The internet is filled with transgender people wondering if trucking is right for them. Like O’Daire, Isabelle had recently transitioned and was drawn to trucking because of a belief that she excelled in jobs that allowed her to work independently. However, she wondered in the TruckingTruth.com forums, “Do you think a woman like me would have to be worried about facing discrimination when it comes to job placement? Do women have to be more careful in terms of physical safety (i.e. at truck stops, shipping offices etc.). Would you say there is more animosity towards LGBT folk in trucking as compared to other industries?”
The responses were unanimously supportive.
“Welcome, Isabelle,” wrote Starcar, “around here, we don’t care about your gender… and no one else should either. You will be treated by how you act. Truck stop safety is a little different with women… you need to walk like you are the baddest cat in the alley… never go in dark places, around the back of trailers, or buildings. Never let yourself be lured ANYPLACE. Since you can’t carry a gun, carry mace… or a walking stick.”
As for O’Daire, she hasn’t encountered any discrimination from truckers on the road. “Occasionally from some of the places that I’ve been to, but for the most part, it’s been pretty accepting,” she says.
Given the prominence of the debate over exactly where and where not transgender people should be permitted in public bathrooms, I ask O’Daire about her experience managing this seemingly fraught matter nationwide.
“It’s a unique struggle,” she admits, but adds that a lot of states have gender-neutral restrooms in public rest areas because they were designed at a time when only men drove trucks — i.e., they only made one bathroom for everybody. As the field became more diverse, they simply took the men’s sign off the doors and slapped on a gender-neutral one. “That said, I definitely try to avoid bathrooms in North Carolina.”

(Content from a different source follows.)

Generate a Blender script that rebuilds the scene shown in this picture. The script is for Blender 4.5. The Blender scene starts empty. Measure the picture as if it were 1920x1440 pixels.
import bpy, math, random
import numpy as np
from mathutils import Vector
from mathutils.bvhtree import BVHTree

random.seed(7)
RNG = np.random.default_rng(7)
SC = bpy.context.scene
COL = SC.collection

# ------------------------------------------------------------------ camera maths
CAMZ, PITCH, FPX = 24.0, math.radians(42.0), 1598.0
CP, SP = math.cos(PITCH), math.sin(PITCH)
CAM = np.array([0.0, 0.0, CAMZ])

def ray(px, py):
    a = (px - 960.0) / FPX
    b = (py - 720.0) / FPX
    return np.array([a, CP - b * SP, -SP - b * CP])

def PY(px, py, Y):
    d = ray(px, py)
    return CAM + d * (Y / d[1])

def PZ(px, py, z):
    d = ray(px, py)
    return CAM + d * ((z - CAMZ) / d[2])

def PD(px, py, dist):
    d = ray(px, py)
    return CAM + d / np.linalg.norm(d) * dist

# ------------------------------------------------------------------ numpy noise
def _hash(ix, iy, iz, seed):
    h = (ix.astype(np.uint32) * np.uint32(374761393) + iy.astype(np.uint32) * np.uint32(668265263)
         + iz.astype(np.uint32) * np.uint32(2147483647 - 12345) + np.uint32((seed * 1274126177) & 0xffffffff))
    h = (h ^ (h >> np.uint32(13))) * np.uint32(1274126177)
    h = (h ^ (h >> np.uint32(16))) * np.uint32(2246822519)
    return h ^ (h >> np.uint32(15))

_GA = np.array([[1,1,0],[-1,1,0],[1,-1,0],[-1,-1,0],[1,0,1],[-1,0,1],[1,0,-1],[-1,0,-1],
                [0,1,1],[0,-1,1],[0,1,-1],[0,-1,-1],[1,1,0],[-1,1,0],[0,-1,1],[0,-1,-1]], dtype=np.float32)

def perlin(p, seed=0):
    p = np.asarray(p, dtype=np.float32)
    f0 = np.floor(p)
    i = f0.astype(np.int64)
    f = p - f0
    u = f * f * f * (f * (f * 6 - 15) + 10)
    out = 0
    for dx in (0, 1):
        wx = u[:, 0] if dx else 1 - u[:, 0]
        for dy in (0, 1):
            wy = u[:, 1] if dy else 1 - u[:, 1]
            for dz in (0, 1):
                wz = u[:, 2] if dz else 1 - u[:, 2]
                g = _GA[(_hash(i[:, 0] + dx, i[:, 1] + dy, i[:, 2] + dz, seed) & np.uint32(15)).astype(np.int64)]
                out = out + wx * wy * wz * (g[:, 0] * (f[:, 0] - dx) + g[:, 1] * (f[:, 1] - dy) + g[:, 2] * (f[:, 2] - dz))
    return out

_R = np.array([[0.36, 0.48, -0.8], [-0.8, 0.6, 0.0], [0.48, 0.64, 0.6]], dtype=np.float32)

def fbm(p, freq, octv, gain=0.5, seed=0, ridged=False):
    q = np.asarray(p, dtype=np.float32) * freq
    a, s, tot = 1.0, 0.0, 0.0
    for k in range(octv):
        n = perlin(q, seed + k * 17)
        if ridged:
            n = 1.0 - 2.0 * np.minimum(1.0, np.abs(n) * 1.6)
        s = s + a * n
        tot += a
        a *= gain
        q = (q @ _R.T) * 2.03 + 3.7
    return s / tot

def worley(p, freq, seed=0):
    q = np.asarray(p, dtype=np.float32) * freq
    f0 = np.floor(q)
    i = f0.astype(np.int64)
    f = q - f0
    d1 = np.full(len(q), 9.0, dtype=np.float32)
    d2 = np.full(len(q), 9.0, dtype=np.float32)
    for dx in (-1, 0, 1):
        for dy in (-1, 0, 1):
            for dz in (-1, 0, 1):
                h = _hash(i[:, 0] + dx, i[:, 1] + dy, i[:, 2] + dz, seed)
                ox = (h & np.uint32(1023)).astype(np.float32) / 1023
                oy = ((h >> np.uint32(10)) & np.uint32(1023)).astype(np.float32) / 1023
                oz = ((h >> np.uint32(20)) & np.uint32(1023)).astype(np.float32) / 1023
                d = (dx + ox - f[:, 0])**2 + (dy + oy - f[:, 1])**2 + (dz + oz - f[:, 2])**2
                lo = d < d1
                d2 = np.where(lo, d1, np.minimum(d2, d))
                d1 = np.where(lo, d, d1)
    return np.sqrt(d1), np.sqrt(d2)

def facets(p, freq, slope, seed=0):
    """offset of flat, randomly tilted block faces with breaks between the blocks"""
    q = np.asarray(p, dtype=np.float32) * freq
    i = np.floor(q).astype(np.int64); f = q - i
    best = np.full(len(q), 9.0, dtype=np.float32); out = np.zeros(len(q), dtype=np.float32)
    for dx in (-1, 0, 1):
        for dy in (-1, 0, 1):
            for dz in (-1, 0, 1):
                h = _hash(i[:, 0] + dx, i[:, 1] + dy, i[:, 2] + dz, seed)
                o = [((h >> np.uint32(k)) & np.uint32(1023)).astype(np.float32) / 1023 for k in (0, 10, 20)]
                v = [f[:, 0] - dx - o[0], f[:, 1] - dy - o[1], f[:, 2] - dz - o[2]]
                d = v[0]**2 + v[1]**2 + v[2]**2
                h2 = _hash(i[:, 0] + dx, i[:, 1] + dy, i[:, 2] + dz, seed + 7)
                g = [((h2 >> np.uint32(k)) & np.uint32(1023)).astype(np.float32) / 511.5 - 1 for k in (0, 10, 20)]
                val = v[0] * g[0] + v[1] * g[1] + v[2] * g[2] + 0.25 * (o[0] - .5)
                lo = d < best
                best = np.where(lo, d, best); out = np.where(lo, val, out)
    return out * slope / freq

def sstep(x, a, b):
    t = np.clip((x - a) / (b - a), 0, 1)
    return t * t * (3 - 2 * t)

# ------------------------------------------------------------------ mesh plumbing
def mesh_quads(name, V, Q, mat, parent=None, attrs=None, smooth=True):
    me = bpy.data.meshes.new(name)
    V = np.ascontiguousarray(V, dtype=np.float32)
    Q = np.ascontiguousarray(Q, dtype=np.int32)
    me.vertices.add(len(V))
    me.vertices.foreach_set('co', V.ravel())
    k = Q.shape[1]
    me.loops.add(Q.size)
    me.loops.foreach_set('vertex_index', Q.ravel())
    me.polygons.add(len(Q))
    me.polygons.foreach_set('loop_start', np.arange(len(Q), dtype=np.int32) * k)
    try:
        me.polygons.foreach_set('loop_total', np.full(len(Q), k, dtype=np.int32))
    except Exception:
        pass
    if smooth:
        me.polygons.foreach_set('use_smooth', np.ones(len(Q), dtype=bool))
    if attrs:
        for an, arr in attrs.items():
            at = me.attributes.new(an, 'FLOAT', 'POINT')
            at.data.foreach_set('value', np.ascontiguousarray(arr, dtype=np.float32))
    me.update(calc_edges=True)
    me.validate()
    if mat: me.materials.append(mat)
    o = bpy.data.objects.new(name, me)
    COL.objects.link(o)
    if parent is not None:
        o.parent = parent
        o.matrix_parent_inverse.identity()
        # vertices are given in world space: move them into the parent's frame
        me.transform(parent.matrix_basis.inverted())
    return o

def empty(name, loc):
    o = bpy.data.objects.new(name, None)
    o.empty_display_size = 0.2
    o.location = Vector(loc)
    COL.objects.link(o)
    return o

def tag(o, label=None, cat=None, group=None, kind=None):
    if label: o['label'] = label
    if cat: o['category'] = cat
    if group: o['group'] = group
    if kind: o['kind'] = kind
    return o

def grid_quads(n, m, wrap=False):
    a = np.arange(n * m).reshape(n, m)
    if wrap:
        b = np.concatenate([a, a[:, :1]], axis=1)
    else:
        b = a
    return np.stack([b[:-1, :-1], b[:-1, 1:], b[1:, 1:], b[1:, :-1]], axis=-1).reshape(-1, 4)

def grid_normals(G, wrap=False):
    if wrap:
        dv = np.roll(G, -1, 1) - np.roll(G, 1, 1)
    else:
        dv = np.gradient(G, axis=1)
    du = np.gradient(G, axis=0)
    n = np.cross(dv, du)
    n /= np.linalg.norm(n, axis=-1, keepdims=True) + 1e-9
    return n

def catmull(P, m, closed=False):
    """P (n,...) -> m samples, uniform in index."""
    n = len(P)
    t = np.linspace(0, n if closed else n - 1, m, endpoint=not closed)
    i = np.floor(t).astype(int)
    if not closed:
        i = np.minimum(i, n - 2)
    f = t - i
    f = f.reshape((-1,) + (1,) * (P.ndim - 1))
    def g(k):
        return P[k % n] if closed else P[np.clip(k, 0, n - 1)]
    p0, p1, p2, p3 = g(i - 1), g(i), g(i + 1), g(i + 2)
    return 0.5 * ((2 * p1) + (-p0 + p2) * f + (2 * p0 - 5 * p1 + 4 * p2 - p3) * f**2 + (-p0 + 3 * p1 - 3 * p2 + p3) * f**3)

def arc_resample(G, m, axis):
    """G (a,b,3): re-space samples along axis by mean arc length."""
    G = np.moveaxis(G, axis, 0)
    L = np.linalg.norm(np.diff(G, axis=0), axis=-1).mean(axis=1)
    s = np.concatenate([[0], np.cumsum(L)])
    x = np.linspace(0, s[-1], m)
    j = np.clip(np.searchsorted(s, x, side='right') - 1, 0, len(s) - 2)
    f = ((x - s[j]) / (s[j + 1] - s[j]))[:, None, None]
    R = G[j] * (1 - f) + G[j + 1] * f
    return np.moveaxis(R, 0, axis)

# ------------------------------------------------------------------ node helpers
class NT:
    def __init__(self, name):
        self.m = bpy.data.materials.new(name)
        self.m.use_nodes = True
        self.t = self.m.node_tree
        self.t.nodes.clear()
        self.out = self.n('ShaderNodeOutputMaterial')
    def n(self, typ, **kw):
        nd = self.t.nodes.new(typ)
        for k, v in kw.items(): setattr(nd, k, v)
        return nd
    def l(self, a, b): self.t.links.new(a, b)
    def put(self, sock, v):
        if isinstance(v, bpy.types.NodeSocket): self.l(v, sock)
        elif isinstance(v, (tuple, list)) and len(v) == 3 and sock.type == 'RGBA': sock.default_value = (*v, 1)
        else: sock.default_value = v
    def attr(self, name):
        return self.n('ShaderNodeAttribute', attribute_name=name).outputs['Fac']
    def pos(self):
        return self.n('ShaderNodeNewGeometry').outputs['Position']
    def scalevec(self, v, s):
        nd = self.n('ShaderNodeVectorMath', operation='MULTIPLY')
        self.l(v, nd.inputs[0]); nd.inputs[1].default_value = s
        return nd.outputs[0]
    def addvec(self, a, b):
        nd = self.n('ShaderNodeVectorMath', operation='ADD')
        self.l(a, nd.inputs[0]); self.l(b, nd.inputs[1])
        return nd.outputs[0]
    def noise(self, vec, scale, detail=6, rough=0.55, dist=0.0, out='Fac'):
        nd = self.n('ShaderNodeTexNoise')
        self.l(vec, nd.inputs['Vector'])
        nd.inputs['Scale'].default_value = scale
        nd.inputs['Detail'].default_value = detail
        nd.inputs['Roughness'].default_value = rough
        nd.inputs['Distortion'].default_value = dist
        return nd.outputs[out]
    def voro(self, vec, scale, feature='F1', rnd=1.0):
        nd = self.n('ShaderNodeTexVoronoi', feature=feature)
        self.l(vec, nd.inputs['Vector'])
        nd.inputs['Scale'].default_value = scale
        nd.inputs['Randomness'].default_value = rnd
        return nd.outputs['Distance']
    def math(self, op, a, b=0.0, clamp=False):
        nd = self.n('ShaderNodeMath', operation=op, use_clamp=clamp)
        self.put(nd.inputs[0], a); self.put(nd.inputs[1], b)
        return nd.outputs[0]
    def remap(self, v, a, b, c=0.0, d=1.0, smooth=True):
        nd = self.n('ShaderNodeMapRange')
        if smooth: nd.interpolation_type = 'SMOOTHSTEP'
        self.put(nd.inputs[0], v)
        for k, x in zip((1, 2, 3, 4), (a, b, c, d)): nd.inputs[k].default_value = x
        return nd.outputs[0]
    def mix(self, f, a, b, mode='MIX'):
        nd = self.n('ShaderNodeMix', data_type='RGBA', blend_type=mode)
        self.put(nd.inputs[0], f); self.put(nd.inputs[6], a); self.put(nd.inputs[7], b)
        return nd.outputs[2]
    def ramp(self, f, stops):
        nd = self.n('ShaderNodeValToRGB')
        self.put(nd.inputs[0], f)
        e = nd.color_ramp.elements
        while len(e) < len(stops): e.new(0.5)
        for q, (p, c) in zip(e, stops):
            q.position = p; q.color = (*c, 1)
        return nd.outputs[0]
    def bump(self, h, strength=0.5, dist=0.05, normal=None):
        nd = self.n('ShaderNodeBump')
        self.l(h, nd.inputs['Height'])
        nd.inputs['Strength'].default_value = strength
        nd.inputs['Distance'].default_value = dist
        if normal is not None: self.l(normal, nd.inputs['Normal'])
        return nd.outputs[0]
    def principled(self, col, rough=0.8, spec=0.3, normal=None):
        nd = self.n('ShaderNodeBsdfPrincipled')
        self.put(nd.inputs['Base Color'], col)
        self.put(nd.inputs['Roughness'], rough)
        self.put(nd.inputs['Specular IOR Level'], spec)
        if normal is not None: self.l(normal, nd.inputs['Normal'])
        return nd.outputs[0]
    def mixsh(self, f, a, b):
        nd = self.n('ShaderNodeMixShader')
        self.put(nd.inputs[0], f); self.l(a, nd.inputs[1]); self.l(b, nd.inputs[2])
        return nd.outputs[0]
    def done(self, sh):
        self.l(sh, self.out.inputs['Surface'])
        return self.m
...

And as for the image of a transgender renegade cowboy to live up to, O’Daire just rolls her eyes. “I fell into this not via film, but via video games. So instead of viewing things like a cowboy trucker, I see the country like a game map to be explored. I read the roadside placards for backstory. I collect all of the truck stops. I solve the ‘how was a truck meant to navigate this neighborhood’ puzzle.
“I don’t think the lonely badass is much of a hero for my generation, and the truckers that act like that are often the assholes who will run you off the road for only doing three miles over the speed limit. No thanks.”